Hypocrisy in International Relations
Hypocrisy has a bad connotation, but it offers a useful middle course in the world of geopolitics; it once lubricated the engine of U.S. power.
Origin
This framework was developed by Pranay Kotasthane in the Matsyanyaaya section of Anticipating the Unintended, drawing on a Washington Post article by Henry Farrell and Martha Finnemore on the value of hypocrisy in US foreign policy.
What it says

In domestic politics, hypocrisy carries a moral charge because there is a moral reference point — a constitution, a legal code, a shared set of norms. In international relations, there is no such reference point. In a matsyanyaaya world, only power matters. And power determines whether other states even choose to call out a state’s hypocrisy.

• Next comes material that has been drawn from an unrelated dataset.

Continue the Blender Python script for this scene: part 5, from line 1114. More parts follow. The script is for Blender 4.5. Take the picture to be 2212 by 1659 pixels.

The framework maps states on a 2x2 of power and hypocrisy:
| Low hypocrisy | High hypocrisy | |
|---|---|---|
| Low power | Sincere irritant — cries hoarse at the UN, changes nothing | Easily labelled a hypocrite (India’s position) |
| High power | Wastes moral capital; no reward for consistency | Hypocrisy goes unlabelled; can even universalise its own moral claims |
Great powers do not merely avoid the hypocrisy label. They actively seek to make their own moral claims universal so that their hypocritical acts get masked. The US attacked Iraq under the pretext of protecting democracy — a value it tried to universalise.
Artful hypocrisy requires the long-term cultivation of a reputation as a principled player. The US frequently failed to live up to its proclaimed ideals, but the gap between rhetoric and action was skillfully managed. As Farell and Finnemore note: “A world where the United States abandoned all ideals and values would be cowardly and vicious. On the other hand, a world where words and deeds always and transparently matched each other would be unworkable and probably dangerous.”
Applied
For India, the framework is liberating. India is often accused of hypocrisy — on non-alignment, on democracy promotion, on climate commitments. The framework says: in international relations, there are no rewards for being a non-hypocrite. The charge sticks because India is relatively weak, not because it is uniquely inconsistent.
The strategic implication is not to become more hypocritical, but to stop being defensive about the charge. Invest in power; the rest follows.
When it falls short
The framework is ruthlessly realist. It understates the long-term costs of hypocrisy in a world where information flows globally and domestic publics hold governments accountable for foreign policy consistency. It also does not explain why some weak states (Nordic countries) maintain high moral standing that translates into diplomatic influence.